There are three key solutions to clean up our buildings:
- Energy efficiency
Lots of heat is lost from our buildings, which comes at a cost to us and the climate. The solution is to make our existing and new buildings energy efficient. This means stopping energy leaking from our buildings by insulating roofs, walls and floors, and improving the glazing of our windows.
- Heat networks
Heat networks are a flexible and efficient way to heat our cities compared with the individual fossil fuel boilers in our buildings. They work by using a single, large source of renewable heat to carry hot water via pipes in the ground to buildings. And they can be run using a number of green heat sources, such as heat from waste (including electric substations or the subway), geothermal energy, and even rivers. It’s no surprise why heat networks are common in Scandinavia!
- Electric heat pumps
Heat networks won’t be economically viable for some suburban or rural areas, and in these instances, the best solution for making our buildings warm and cosy will likely be the installation of electric heat pumps. They take a small amount of power to extract heat from the air, ground or water. It’s the same system that cools our fridges, only in reverse! Electric heat pumps are highly efficient and make the best use of Scotland’s abundant renewable resources. While only 6% of Scotland’s heating today comes from renewable sources, heat pumps can change that and help end our reliance on polluting fossil fuels, and their volatile prices.

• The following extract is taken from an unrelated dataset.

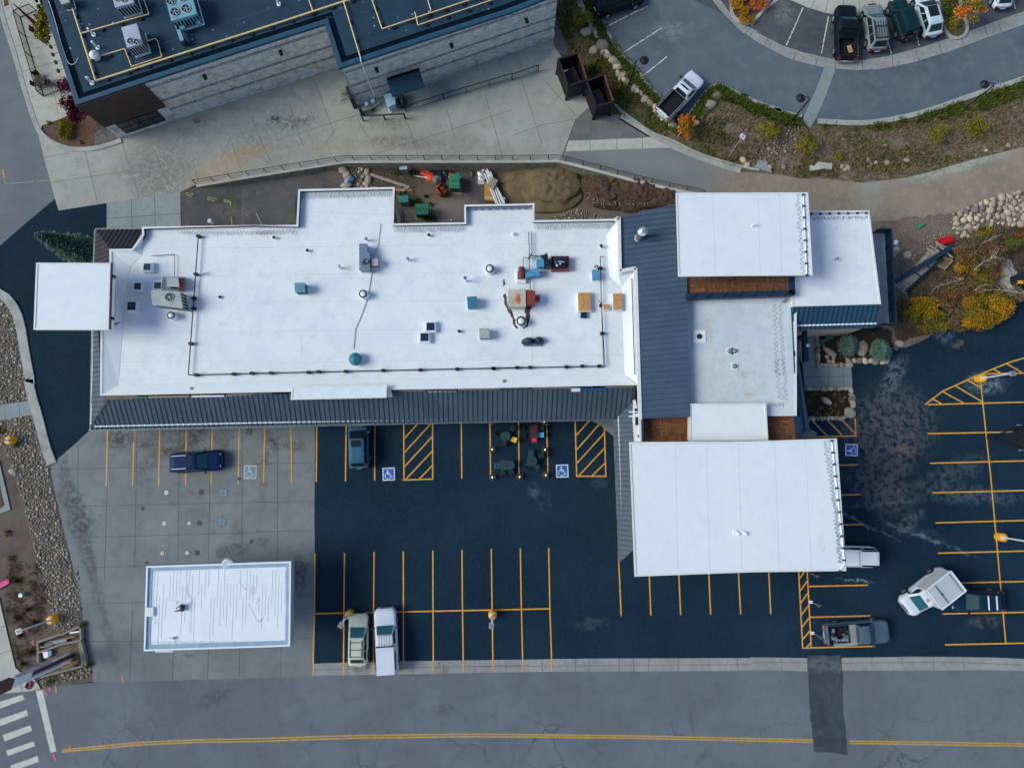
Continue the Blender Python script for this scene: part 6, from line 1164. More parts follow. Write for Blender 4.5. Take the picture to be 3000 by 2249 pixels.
# stop sign, small signs
b = W('u',950,1110); t = thing('stop_sign','red octagonal stop sign on a black post by the crosswalk','stop sign',(b.x,b.y,0)); q = MB(); q.cyl((b.x,b.y,0),(b.x,b.y,3.0),.05,n=8); q.build('post',M['black'],t)
M['stopr'] = mat('stop_sign_red',T('a3123f'),rough=.4); M['stopw'] = mat('sign_white',(.75,.76,.78),rough=.4)
Nd = Vector((.72,.30,.62)).normalized()*1.0   # panel faces the lot, bowed back
def textmesh(s, size, parent, Mx, m, name='lettering', ext=.004):
    cu = bpy.data.curves.new('t','FONT'); cu.body = s; cu.size = size; cu.align_x = 'CENTER'; cu.align_y = 'CENTER'; cu.extrude = ext
    o = bpy.data.objects.new('t', cu); COL.objects.link(o); dg = bpy.context.evaluated_depsgraph_get(); me = bpy.data.meshes.new_from_object(o.evaluated_get(dg)); bpy.data.objects.remove(o)
    me.transform(Mx); me.materials.clear(); me.materials.append(m); n = bpy.data.objects.new(name, me); COL.objects.link(n); n.parent = parent; return n
def sign_frame(c, nrm, up):
    n = Vector(nrm).normalized(); u = Vector(up); u = (u-n*u.dot(n)).normalized(); r_ = u.cross(n); return Matrix(((r_.x,u.x,n.x,c[0]),(r_.y,u.y,n.y,c[1]),(r_.z,u.z,n.z,c[2]),(0,0,0,1)))
c = Vector((0,0,2.35)); Fm = sign_frame(c,(.93,.10,.36),(-.2,0,1))
q = MB(); oc = [(math.cos(R(22.5+45*k))*.42, math.sin(R(22.5+45*k))*.42) for k in range(8)]; 
q.hull([Fm@Vector((x,y,.06)) for x,y in oc],[Fm@Vector((x,y,.075)) for x,y in oc],1); q.hull([Fm@Vector((x*.92,y*.92,.076)) for x,y in oc],[Fm@Vector((x*.92,y*.92,.082)) for x,y in oc],0)
q.v = [(x+b.x,y+b.y,z) for x,y,z in q.v]; q.build('panel',[M['stopr'],M['stopw']],t)
textmesh('STOP',.27,t,Fm@Matrix.Translation((0,0,.088)),M['stopw'])
for (k_,x_,y_),lb in ((('p',483,588),'upper'),(('p',497,838),'lower')):
    b = W(k_,x_,y_); t = thing('bay_sign','small post-mounted sign with white block base, '+lb+' of the two right of the hatched strip','sign',(b.x,b.y,0),'small bay signs'); q = MB(); q.box((b.x,b.y,.1),(.25,.25,.2)); q.build('base',M['stopw'],t); q = MB(); q.cyl((b.x,b.y,0),(b.x,b.y,1.9),.03,n=6); q.build('post',M['galv'],t); q = MB(); q.box((b.x+.02,b.y-.03,1.75),(.3,.03,.45),.6); q.build('panel',mat('brown_sign_back',T('6a5a4a'),rough=.6),t)
b = W('p',470,355); t = thing('bay_sign','small thin sign post at the lower edge of the large white roof','sign',(b.x,b.y,0),'small bay signs'); q = MB(); q.cyl((b.x,b.y,0),(b.x,b.y,1.9),.03,n=6); q.build('post',M['galv'],t); q = MB(); q.box((b.x+.02,b.y-.03,1.75),(.3,.03,.45),.6); q.build('panel',bpy.data.materials['brown_sign_back'],t)
b = W('c',1745,1280); t = thing('road_sign','small white sign on a leaning grey post in the upper field','sign',(b.x,b.y,0)); q = MB(); tp = Vector((b.x+.75,b.y+1.1,2.3)); q.cyl(b,tp,.04,n=6); q.build('post',M['galv'],t); q = MB(); F2 = sign_frame(tp,(.15,-.35,.9),(.5,.8,0)); q.box(None,(.55,.4,.03),M=F2,m=0); q.build('panel',M['stopw'],t)
q = MB(); q.box(None,(.16,.09,.01),M=F2@Matrix.Translation((.02,0,.022))); q.box(None,(.09,.16,.01),M=F2@Matrix.Translation((0,.02,.026))); q.build('symbol',M['stopr'],t)
# accessible parking symbols
M['blue'] = mat('accessible_blue_paint',T('1c55a8'),T('2460b2'),4,.6); M['bluef'] = mat('faded_blue_paint',T('4f83a6'),T('6a8696'),3,.7); M['symw'] = mat('symbol_white_paint',T('d5e0f2'),T('b5c4da'),4,.6)
def access(k_,x_,y_,s_,rot,label,faded=False,mirror=1):
    c = W(k_,x_,y_); t = thing('accessible_symbol',label,'parking symbol',(c.x,c.y,.03)); q = MB(); ca, sa = math.cos(R(rot)), math.sin(R(rot)); 
    f = lambda u,v,z: (c.x+(u*mirror*ca-v*sa)*s_, c.y+(u*mirror*sa+v*ca)*s_, z)
    def pl(P,z,m): 
        P = [f(u,v,z) for u,v in P]; q.poly(P,m)
    pl([(-.5,-.52),(.5,-.52),(.5,.52),(-.5,.52)],.045,1); pl([(-.42,-.44),(.42,-.44),(.42,.44),(-.42,.44)],.049,0)
    def ln(P,w_,z=.053):
        q.ribbon([f(u,v,0) for u,v in P],w_*s_,z,1)
    pl([(-.08+.065*math.cos(a*.6),.30+.065*math.sin(a*.6)) for a in range(10)],.053,1)
    ln([(-.08,.22),(-.07,-.02)],.07); ln([(-.08,.10),(.12,.10)],.05,.0545); ln([(-.06,-.03),(.14,-.03),(.24,-.26),(.36,-.22)],.06,.056)
    for a0,a1 in ((100,150),(165,215),(230,280),(292,335)): ln([(-.06+.235*math.cos(R(a0+(a1-a0)*i/6)),-.13+.235*math.sin(R(a0+(a1-a0)*i/6))) for i in range(7)],.055)
    q.build('emblem',[M['bluef'] if faded else M['blue'],M['white_p'] if faded else M['symw']],t)
access('j',1075,935,1.13,2,'bright blue wheelchair symbol on the asphalt left of the western hatched bay'); access('k',683,910,1.13,2,'bright blue wheelchair symbol below the patio furniture, left of the eastern hatched bay')
access('i',2028,780,1.18,1,'faded blue wheelchair symbol on the concrete forecourt',True); access('l',813,740,1.1,87,'worn blue wheelchair symbol turned sideways east of the large white roof',False)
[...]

We need the Government to use policies and funding to improve our buildings at scale by:
- introducing minimum energy standards (from 2024) for any home being rented or sold, with incentives to help householders meet the costs of insulation, and for all homes in Scotland to reach at least Energy Performance ‘C’ by 2030.
- phasing out the dirtiest forms of heating (such as oil and liquified petroleum gas) in areas off the gas grid by 2025. Householders should be supported to install heat pumps instead.
- setting an end-date for the last installation of new gas boilers in homes on the gas grid.
- ensuring new homes are built to the highest energy efficiency standards and are low carbon. The Scottish Government will require all new homes to use low carbon heating from 2024, but that date should be brought forward so we don’t need to retrofit the buildings being built now to reach net zero.